Dass der Besitz von Macht den Menschen verändert, oder anders ausgedrückt, dass es einen Unterschied gibt zwischen denen, die die Macht ausüben und denen, die sie in der einen oder anderen Form erleiden, ist nichts Neues. Das Gefühl und das reale Vermögen, die unmittelbare Umgebung und – je nach Fülle – entlegene Lebenswelten selbst gestalten oder zerstören zu können, verändert das Individuum. Bei den einen entsteht eine Distanziertheit, sie rücken weg vom Lebensgefühl und entwickeln sich zu kalten Technikern. Andere durchleben einen Grad gereifter Zivilisation, ihnen wird bewusst, welches Privileg sie genießen und sie sehen sich einer Verantwortung gegenüber, der sie nur durch überdimensionierte Disziplin, Unbestechlichkeit, Hochleistung und Askese gerecht zu werden glauben. Und letztendlich begegnen wir einer dritten Gruppe, die sich in einen psychogenen Rauschzustand versetzt fühlen, ihnen steigt die Dominanz der eigenen Potenz in den Kopf und verwandelt alle Motive in eine Suchtstruktur. Sie entfremden sich von der Zweckbindung der Macht, ihr Besitz und ihre Vergrößerung degeneriert zum Selbstzweck, sie wird zu einem schlichten Beschaffungsmuster.

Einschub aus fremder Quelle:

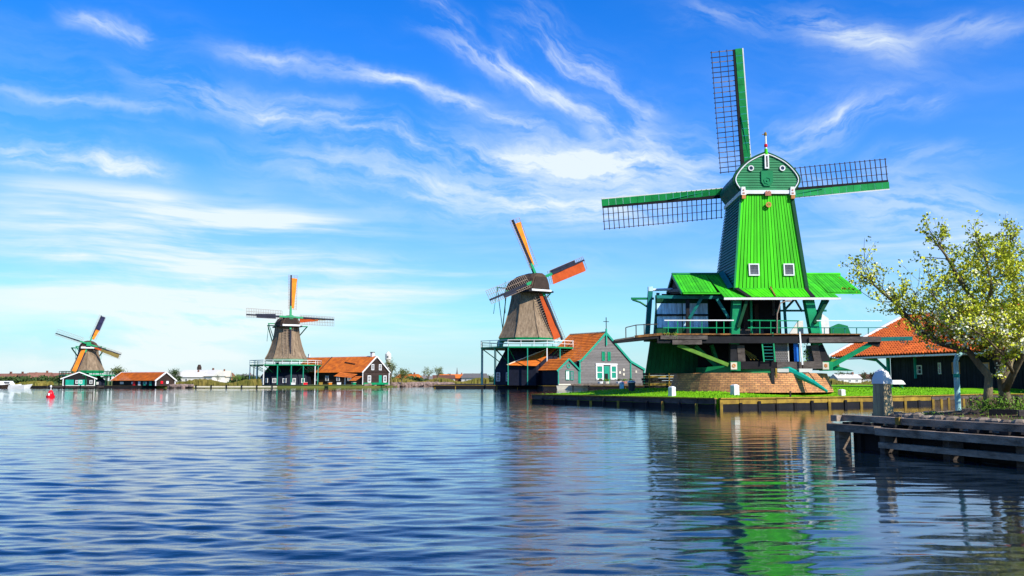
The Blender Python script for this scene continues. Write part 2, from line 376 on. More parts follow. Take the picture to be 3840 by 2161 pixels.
def window(parent, o, r, u, wd, h, fmat, gmat, nx=2, ny=2, fr=.09, depth=.08):
    """frame standing proud of the wall, pane set back, glazing bars; o = lower left corner on the wall"""
    o, r, u = V(o), V(r).normalized(), V(u).normalized(); n = r.cross(u)
    b = MB()
    def bx(a0, a1, b0, b1, d0, d1):
        b.hull([o + r * a0 + u * b0 + n * d0, o + r * a1 + u * b0 + n * d0, o + r * a1 + u * b1 + n * d0, o + r * a0 + u * b1 + n * d0],
               [o + r * a0 + u * b0 + n * d1, o + r * a1 + u * b0 + n * d1, o + r * a1 + u * b1 + n * d1, o + r * a0 + u * b1 + n * d1])
    bx(0, wd, 0, fr, -.02, depth); bx(0, wd, h - fr, h, -.02, depth); bx(0, fr, fr, h - fr, -.02, depth); bx(wd - fr, wd, fr, h - fr, -.02, depth)
    g = fr * .45
    for i in range(1, nx):
        x = wd * i / nx; bx(x - g / 2, x + g / 2, fr, h - fr, -.01, depth * .7)
    for i in range(1, ny):
        y = h * i / ny; bx(fr, wd - fr, y - g / 2, y + g / 2, -.01, depth * .68)
    f = b.build('window', fmat, parent)
    p = MB(); p.hull([o + r * fr + u * fr + n * .004, o + r * (wd - fr) + u * fr + n * .004, o + r * (wd - fr) + u * (h - fr) + n * .004, o + r * fr + u * (h - fr) + n * .004],
                     [o + r * fr + u * fr + n * .022, o + r * (wd - fr) + u * fr + n * .022, o + r * (wd - fr) + u * (h - fr) + n * .022, o + r * fr + u * (h - fr) + n * .022])
    p.build('pane', gmat, f)
    return f
def disc(mb, c, n, r, th, k=20):
    c, n = V(c), V(n).normalized(); a = n.orthogonal().normalized(); b = n.cross(a)
    mb.hull([c + (a * math.cos(6.2832 * i / k) + b * math.sin(6.2832 * i / k)) * r for i in range(k)],
            [c + n * th + (a * math.cos(6.2832 * i / k) + b * math.sin(6.2832 * i / k)) * r for i in range(k)])
def ring(mb, c, n, r0, r1, th, k=24):
    c, n = V(c), V(n).normalized(); a = n.orthogonal().normalized(); b = n.cross(a)
    for i in range(k):
        e = [(a * math.cos(t) + b * math.sin(t)) for t in (6.2832 * i / k, 6.2832 * (i + 1) / k)]
        q = [c + e[0] * r0, c + e[0] * r1, c + e[1] * r1, c + e[1] * r0]
        mb.hull(q, [p + n * th for p in q])
def scatter_quads(mb, P, size, rng, flat=.0, asp=.6):
    for p in P:
        a = V((rng.gauss(0, 1), rng.gauss(0, 1), rng.gauss(0, 1))).normalized(); b = a.orthogonal().normalized()
        b.rotate(Matrix.Rotation(rng.uniform(0, 6.28), 3, a))
        c = a.cross(b); s = size * rng.uniform(.6, 1.3)
        mb.poly([p - b * s, p + c * s * asp, p + b * s, p - c * s * asp])

# ------------------------------------------------------------------ ground and water
def pt_in(poly, x, y):
    r = False; j = len(poly) - 1
    for i in range(len(poly)):
        xi, yi = poly[i]; xj, yj = poly[j]
        if (yi > y) != (yj > y) and x < (xj - xi) * (y - yi) / (yj - yi) + xi: r = not r
        j = i
    return r
def edge_dist(poly, x, y):
    best = 1e9; p = V((x, y))
    for i in range(len(poly)):
        a = V(poly[i]); b = V(poly[(i + 1) % len(poly)]); d = b - a
        t = max(0, min(1, (p - a).dot(d) / d.dot(d))); best = min(best, (p - a - d * t).length)
    return best
def terrain(name, poly, z0, z1, run, mat, step, bump=.03):
    """land sheet inside an outline: height z0 at the edge rising to z1, with a skirt going below the water"""
    import bmesh
    bm = bmesh.new(); vs_ = [bm.verts.new((x, y, 0)) for x, y in poly]; bm.faces.new(vs_)
    xs = [p[0] for p in poly]; ys = [p[1] for p in poly]
    def cuts(lo, hi, ax):
        v = lo + step
        while v < hi:
            no = (1, 0, 0) if ax == 0 else (0, 1, 0); co = (v, 0, 0) if ax == 0 else (0, v, 0)
            bmesh.ops.bisect_plane(bm, geom=bm.verts[:] + bm.edges[:] + bm.faces[:], plane_co=co, plane_no=no); v += step
    cuts(min(xs), max(xs), 0); cuts(min(ys), max(ys), 1)
    for v in bm.verts:
        d = edge_dist(poly, v.co.x, v.co.y); t = min(1, d / run); t = t * t * (3 - 2 * t)
        v.co.z = z0 + (z1 - z0) * t + (math.sin(v.co.x * 1.3 + 1) * math.cos(v.co.y * .9) * bump * t)
    be = [e for e in bm.edges if e.is_boundary]
    r = bmesh.ops.extrude_edge_only(bm, edges=be)
    for v in [g for g in r['geom'] if isinstance(g, bmesh.types.BMVert)]: v.co.z = -1.0
    bmesh.ops.recalc_face_normals(bm, faces=bm.faces[:])
    me = bpy.data.meshes.new(name); bm.to_mesh(me); bm.free()
    o = link(name, me, mat, None, 'structure'); return o
ISL = [(1.7, 69.0), (12.2, 53.0), (23.0, 59.4), (29.5, 63.2), (37.0, 70.6), (60, 74), (110, 76), (110, 150), (26, 150), (17, 104), (9.3, 86)]
def isl_h(x, y):
    d = edge_dist(ISL, x, y); t = min(1, d / 6.5); t = t * t * (3 - 2 * t); return .60 + .42 * t
terrain('lawn', ISL, .60, 1.02, 6.5, grassm, 2.0)
QUAY = [(-16.2, 188), (5.5, 187), (6.2, 171.5), (48, 163), (60, 262), (-22, 262)]
terrain('quay_ground', QUAY, .62, .8, 3, soil, 8)
FAR = [(-420, 196), (-105, 200), (-80, 201), (-64, 202), (-48, 203), (-33, 215), (-24, 262), (140, 262), (140, 148), (420, 140), (2600, 600), (2600, 3200), (-2600, 3200), (-2600, 500)]
terrain('far_shore', FAR, .45, .9, 8, fieldm, 60, 0)
NEAR = [(9.9, 24.4), (13.4, 26.4), (20, 28.5), (40, 32), (60, 30), (60, 6), (13.0, 12.0), (11.6, 17.6), (10.4, 22.0)]
terrain('near_bank', NEAR, .74, 1.0, 3, soil, .7, .06)

def water_grid():
    ny, nx = 820, 520
    ys = 5.2 * (300 / 5.2) ** (np.arange(ny) / (ny - 1)); us = np.linspace(-1, 1, nx)
    Y, U = np.meshgrid(ys, us, indexing='ij'); X = U * (Y * .66 + 4)
    Z = np.zeros_like(X); rg = np.random.RandomState(5)
    dy = np.gradient(ys)[:, None]
    wx = .22 * np.sin(X * .31 + Y * .12) + .3 * np.sin(Y * .23 - X * .11 + 1.3); wy = .25 * np.sin(X * .17 + 2) + .2 * np.sin(X * .43 + Y * .2)
    for i in range(120):
        lam = .16 * (1.5 / .16) ** rg.rand(); k = 2 * math.pi / lam
        th = rg.normal(0.06, .30); ph = rg.rand() * 6.28
        slope = .0150 * (1.0 if lam < 1.0 else .75)
        att = np.clip((lam / dy - 2.5) / 3.0, 0, 1)
        cx, cy = rg.uniform(-30, 30), rg.uniform(0, 40)
        env = .65 + .5 * np.sin((X - cx) * rg.uniform(.05, .5) + (Y - cy) * rg.uniform(.05, .6) + rg.rand() * 6)
        s = np.sin(k * ((X + wx) * math.sin(th) + (Y + wy) * math.cos(th)) + ph)
        Z += slope / k * att * env * (s + .18 * np.cos(2 * (k * ((X + wx) * math.sin(th) + (Y + wy) * math.cos(th)) + ph)))
    shelter = 1 - .80 / (1 + np.exp(-(X - .13 * Y) / 1.6))
    Z = Z * shelter * 1.0
    v = np.stack([X, Y, Z], -1).reshape(-1, 3)
    idx = np.arange(ny * nx).reshape(ny, nx)
    f = np.stack([idx[:-1, :-1], idx[:-1, 1:], idx[1:, 1:], idx[1:, :-1]], -1).reshape(-1, 4)
    me = bpy.data.meshes.new('river_water'); me.vertices.add(len(v)); me.vertices.foreach_set('co', v.ravel())
    me.loops.add(f.size); me.loops.foreach_set('vertex_index', f.ravel()); me.polygons.add(len(f))
    me.polygons.foreach_set('loop_start', np.arange(0, f.size, 4)); me.polygons.foreach_set('use_smooth', np.ones(len(f), bool))
    me.update(calc_edges=True)
    link('river_water', me, waterm, None, 'structure')
    b = MB(); b.quad((-3000, -400, -.12), (3000, -400, -.12), (3000, 2500, -.12), (-3000, 2500, -.12)); b.build('outer_river_water', waterm, None, 'structure')
water_grid()

# ------------------------------------------------------------------ the big green saw mill
CX = 18.05
MILL = V((CX, 64.6, 1.0))
mill = thing('windmill', 'large bright green paltrok sawmill windmill on a brick drum on the lawn', 'windmill', MILL)
OFF = MILL.copy()
# brick drum
b = MB(); b.lathe([(5.75, -.1), (5.35, 1.18), (5.1, 1.2)], (17.25, 64.8, 1.0), 44, .1); base_ = b.build('brick_base', brickm, mill)
b = MB(); b.lathe([(4.1, 0), (4.1, .42), (2.0, .43)], (17.25, 64.8, 2.2), 20, .1); b.build('base_ring', emer, mill)
# tower
fTL, fTR, fBL, fBR = V((16.3, 62, 14.8)), V((19.78, 62, 14.8)), V((15.58, 61.6, 8.1)), V((20.5, 61.6, 8.1))
bTL, bTR, bBL, bBR = V((16.45, 67.3, 14.8)), V((19.65, 67.3, 14.8)), V((15.5, 67.7, 8.1)), V((20.6, 67.7, 8.1))
ins = lambda p, k=.12: V((CX + (p.x - CX) * (1 - k * .25), 64.65 + (p.y - 64.65) * (1 - k * .3), p.z))
core = MB(); core.hull([ins(p) for p in (fBL, fBR, bBR, bBL)], [ins(p) for p in (fTL, fTR, bTR, bTL)])
tower = core.build('tower', deepg, mill)
nb = 19
for i in range(nb):
    t0, t1 = (i + .10) / nb, (i + .90) / nb
    j = V((0, -rnd.uniform(.0, .015), 0))
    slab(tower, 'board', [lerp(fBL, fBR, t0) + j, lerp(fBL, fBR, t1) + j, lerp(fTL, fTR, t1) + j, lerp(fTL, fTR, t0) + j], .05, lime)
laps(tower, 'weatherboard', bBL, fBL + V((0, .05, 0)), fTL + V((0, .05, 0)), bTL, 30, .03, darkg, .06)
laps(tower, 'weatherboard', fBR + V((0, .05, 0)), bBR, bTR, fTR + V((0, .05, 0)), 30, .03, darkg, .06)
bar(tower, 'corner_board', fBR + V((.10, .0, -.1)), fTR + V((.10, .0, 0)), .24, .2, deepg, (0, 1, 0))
bar(tower, 'corner_board', fBL + V((-.05, .02, -.1)), fTL + V((-.05, .02, 0)), .12, .14, emer, (0, 1, 0))
bar(tower, 'sill_beam', fBL + V((-.1, -.02, -.06)), fBR + V((.1, -.02, -.06)), .12, .12, emer)
un = (fTL - fBL).normalized(); fy = lambda z: 61.6 + (z - 8.1) / 6.7 * .4 - .03
for x in (16.58, 19.02):
    f = window(mill, (x, fy(8.98), 8.98), (1, 0, 0), (0, .06, 1), .74, .86, white, greyglass, 1, 1, .085, .07)
    b = MB()
    for i in range(1, 6): b.box((x + .085 + .57 * i / 6, fy(9.4) - .03, 9.41), (.022, .03, .70)); b.box((x + .37, fy(9.4) - .032, 8.98 + .085 + .69 * i / 6), (.57, .03, .022))
    b.build('glazing_bars', greyboard, f)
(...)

Und tatsächlich kennen wir die Ausübung der Macht ja auch in diesen drei prototypischen Varianten. Da kommt die Macht daher wie ein Laborversuch. Kalten Auges betrachten die Mächtigen ihr Gestaltungsexperiment, sie werten die Ergebnisse statistisch aus und sprechen bei menschlichen Tragödien von Kollateralschäden. Manchmal, leider seltener, werden wir auch Zeugen jener Sternstunden, wo die Macht sich nach uns erkundigt, uns nach unserem Bedürfnis fragt, aber uns auch fordert und kommuniziert, dass das Bedürfnis des Ganzen über dem unseren steht. Und dieser Form der Macht können wir sogar vertrauen, weil deren Akteure auch uns jenes Maß vorleben, das man von uns fordert. Wieder häufiger begegnen wir der pathologischen Variante, den Bösewichtern in der Volksmeinung, die in psychischer und physischer Abhängigkeit von der Macht leben und mit ihr ihr Unwesen treiben. Wie die Junkies hetzen sie von einer Machtquelle zur nächsten, geben sich den nächsten Schuss und haben nicht mehr vor Augen, was sie eigentlich treiben.
Interessant ist, dass der Besitz und die Ausübung der Macht sich unweigerlich auswirken auf die Physiognomie der Akteure. Man kann ihnen ansehen, was sie mit ihnen macht, aber auch, was sie mit ihr machen. Das anstrengende Geschäft verändert und hinterlässt Spuren, die nicht kaschiert werden können. Die Technokraten behalten ihren kalten Blick, diejenigen, die den Gestaltungswillen als ein großes Privileg mit einer ebensolchen Selbstverpflichtung begreifen, verbreiten auch mit ihrer Physiognomie so etwas wie Würde und Vertrauen. Die Abhängigen jedoch weisen nichts mehr auf als die Zerstörung, ihr Blick ist fahrig und uninteressiert, gehetzt und verengt. Was in der Physiognomie evident wird, setzt sich fort in der Dialogform, die Kommunikation ist bei letzteren eine Einabahnstraße, eine Psychostruktur gemeinsamer Intentionalität ist nicht mehr vorhanden. Es empfiehlt sich, genau hinzuschauen und den eigenen Blick für diese Phänomene immer wieder zu schärfen.